Wells Fargo & Co. Chief Executive Officer John Stumpf gave up $41 million to buy a reprieve from the bank’s widening scandal. Then it got worse.

The company was battered anew by regulators and politicians throughout Wednesday, less than 24 hours after Stumpf agreed to forgo years of stock awards to quell public uproar over the bank’s unauthorized creation of customer accounts. Lawmakers called the CEO’s payment a first step. Federal Reserve Chair Janet Yellen vowed to probe a “disturbing” pattern of misconduct at big banks. California barred the firm from handling bond deals for the state.

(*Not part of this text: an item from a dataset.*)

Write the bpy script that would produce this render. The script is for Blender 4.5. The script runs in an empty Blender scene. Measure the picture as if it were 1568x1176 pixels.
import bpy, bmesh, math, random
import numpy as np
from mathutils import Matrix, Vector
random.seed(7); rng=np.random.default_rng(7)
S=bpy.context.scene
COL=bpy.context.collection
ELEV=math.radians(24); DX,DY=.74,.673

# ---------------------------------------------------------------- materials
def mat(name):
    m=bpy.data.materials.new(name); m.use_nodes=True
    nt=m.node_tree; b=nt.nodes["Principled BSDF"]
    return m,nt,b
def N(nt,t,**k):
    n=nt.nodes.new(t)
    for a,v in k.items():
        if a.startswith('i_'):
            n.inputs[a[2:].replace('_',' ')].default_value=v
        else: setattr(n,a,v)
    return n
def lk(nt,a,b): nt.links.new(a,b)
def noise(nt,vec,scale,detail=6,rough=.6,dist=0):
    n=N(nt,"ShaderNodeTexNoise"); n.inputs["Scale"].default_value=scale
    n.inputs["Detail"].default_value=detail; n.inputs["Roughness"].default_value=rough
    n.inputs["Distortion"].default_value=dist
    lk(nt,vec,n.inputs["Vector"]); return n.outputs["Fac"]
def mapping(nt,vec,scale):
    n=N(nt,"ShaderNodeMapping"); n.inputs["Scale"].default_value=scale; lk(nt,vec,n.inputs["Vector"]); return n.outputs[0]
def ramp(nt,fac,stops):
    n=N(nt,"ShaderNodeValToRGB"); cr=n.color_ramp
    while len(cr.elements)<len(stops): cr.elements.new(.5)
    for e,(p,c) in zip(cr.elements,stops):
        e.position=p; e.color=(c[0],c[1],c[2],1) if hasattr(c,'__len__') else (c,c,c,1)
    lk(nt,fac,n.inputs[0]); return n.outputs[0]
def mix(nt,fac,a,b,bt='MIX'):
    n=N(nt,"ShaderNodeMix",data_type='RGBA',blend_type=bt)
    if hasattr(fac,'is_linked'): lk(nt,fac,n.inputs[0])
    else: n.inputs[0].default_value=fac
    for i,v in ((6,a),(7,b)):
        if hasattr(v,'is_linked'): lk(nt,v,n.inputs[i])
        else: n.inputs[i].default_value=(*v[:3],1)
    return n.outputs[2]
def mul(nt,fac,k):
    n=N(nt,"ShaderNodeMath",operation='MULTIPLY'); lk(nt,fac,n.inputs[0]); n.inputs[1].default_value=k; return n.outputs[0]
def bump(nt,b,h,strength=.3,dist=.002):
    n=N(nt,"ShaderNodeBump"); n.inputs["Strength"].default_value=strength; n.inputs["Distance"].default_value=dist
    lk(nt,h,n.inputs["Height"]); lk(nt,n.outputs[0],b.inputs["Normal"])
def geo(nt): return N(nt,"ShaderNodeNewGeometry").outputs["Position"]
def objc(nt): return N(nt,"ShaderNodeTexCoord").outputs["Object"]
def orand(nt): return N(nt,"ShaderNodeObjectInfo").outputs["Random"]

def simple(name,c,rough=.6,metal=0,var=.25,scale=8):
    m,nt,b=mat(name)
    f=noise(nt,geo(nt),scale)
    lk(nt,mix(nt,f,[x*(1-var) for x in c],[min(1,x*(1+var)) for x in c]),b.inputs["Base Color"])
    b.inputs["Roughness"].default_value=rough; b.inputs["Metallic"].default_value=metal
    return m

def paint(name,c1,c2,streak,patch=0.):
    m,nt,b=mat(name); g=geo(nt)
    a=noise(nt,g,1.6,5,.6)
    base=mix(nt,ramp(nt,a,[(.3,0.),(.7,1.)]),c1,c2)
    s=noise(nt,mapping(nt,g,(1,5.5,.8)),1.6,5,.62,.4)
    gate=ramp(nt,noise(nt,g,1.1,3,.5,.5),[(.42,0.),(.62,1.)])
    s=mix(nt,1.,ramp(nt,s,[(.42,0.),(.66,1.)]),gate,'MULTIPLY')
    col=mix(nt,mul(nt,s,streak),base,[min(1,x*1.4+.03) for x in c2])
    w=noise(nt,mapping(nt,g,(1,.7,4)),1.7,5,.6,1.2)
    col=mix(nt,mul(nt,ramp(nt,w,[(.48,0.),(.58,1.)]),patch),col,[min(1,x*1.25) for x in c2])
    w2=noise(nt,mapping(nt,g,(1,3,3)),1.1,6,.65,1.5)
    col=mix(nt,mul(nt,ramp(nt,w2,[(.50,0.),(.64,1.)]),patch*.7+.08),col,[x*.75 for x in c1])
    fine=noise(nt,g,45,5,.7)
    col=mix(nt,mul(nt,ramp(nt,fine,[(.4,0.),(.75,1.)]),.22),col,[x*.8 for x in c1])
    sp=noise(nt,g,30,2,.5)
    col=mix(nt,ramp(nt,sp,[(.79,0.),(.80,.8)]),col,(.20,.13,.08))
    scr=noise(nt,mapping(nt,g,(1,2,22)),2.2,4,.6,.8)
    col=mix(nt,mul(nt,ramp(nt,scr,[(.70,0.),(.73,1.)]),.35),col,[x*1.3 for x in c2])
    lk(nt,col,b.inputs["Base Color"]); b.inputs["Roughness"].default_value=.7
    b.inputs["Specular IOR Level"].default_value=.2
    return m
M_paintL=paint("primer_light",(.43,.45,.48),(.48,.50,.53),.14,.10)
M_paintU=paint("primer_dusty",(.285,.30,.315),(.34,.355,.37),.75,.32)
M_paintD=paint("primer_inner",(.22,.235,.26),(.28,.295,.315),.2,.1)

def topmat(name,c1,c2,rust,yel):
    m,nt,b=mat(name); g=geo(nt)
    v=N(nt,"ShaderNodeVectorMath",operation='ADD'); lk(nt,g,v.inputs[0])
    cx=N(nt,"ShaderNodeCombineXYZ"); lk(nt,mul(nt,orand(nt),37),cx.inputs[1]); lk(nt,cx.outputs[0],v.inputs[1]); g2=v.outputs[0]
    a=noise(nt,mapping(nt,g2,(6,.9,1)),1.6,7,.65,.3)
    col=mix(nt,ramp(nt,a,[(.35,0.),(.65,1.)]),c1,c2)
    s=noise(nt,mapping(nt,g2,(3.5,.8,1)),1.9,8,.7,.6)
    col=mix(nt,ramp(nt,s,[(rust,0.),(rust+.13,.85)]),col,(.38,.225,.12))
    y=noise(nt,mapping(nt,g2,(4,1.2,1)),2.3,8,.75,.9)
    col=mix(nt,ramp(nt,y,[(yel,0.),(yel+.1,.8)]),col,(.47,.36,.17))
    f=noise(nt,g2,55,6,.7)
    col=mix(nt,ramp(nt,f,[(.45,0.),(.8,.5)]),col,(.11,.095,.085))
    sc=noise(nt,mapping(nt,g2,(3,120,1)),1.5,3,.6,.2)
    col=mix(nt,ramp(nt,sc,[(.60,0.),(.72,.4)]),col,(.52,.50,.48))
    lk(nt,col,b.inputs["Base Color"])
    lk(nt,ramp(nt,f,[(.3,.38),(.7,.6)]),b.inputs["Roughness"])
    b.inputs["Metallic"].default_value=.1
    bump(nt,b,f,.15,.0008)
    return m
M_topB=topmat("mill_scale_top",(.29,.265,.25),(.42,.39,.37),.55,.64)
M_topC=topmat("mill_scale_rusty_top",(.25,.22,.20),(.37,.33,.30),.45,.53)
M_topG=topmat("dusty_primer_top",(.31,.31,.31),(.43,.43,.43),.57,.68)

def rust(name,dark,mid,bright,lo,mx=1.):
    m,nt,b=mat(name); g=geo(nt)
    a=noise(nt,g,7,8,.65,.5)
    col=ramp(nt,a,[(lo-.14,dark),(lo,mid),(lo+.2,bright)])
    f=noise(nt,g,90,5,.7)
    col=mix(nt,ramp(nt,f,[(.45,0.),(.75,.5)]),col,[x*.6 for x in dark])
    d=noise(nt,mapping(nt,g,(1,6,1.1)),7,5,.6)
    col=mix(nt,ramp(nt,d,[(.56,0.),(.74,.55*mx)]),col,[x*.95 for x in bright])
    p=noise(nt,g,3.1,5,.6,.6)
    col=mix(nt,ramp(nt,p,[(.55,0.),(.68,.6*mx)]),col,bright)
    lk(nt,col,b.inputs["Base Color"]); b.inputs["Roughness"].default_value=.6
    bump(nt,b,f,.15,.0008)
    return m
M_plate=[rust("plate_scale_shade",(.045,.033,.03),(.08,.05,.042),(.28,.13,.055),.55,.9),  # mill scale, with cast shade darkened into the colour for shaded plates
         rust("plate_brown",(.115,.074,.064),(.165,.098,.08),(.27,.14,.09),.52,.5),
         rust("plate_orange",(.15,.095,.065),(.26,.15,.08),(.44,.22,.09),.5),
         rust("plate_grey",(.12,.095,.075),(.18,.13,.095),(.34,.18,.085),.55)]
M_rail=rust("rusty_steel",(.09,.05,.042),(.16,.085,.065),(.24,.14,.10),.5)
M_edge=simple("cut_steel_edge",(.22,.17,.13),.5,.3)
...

“Wells Fargo’s venal abuse of its customers by secretly opening unauthorized, illegal accounts illegally extracted millions of dollars,” California Treasurer John Chiang said in a news conference in San Francisco. “This behavior cannot be tolerated and must be denounced publicly in the strongest terms.”

The worsening backlash raises the stakes for Stumpf as he prepares to testify Thursday before the House Financial Services Committee. His decision to return compensation won’t affect the panel’s scrutiny of the bank, said a spokesman for the committee’s chairman, Texas Republican Jeb Hensarling. Senators already thrashed the CEO at a hearing last week, with  Elizabeth Warren calling him a “gutless” leader and demanding he resign.

“I don’t know that giving back the money saves his job,” said Ralph Cole, a money manager at Portland, Oregon-based Ferguson Wellman Capital Management Inc., which sold most of its Wells Fargo stake earlier this year and now owns about 100,000 shares. “Maybe they won’t be satisfied until they have his head.”

‘Unanswered Questions’

Chiang, a Democrat who’s running for governor in 2018, urged other states to follow suit as he banned Wells Fargo from underwriting state debt and handling its banking transactions for 12 months. Chiang, 54, also threatened a “complete and permanent severance” of business with the firm if it doesn’t change practices.

Yellen, appearing before the House committee, declined to respond to the most heated questions about Wells Fargo -- such as whether it’s too large to manage -- but promised “a comprehensive look at the biggest banks.”

“There are still dozens of unanswered questions,” Senator Sherrod Brown, an Ohio Democrat, said in a statement after Stumpf’s forfeiture was announced. “We still don’t know how many customers were harmed and how long this fraud continued.”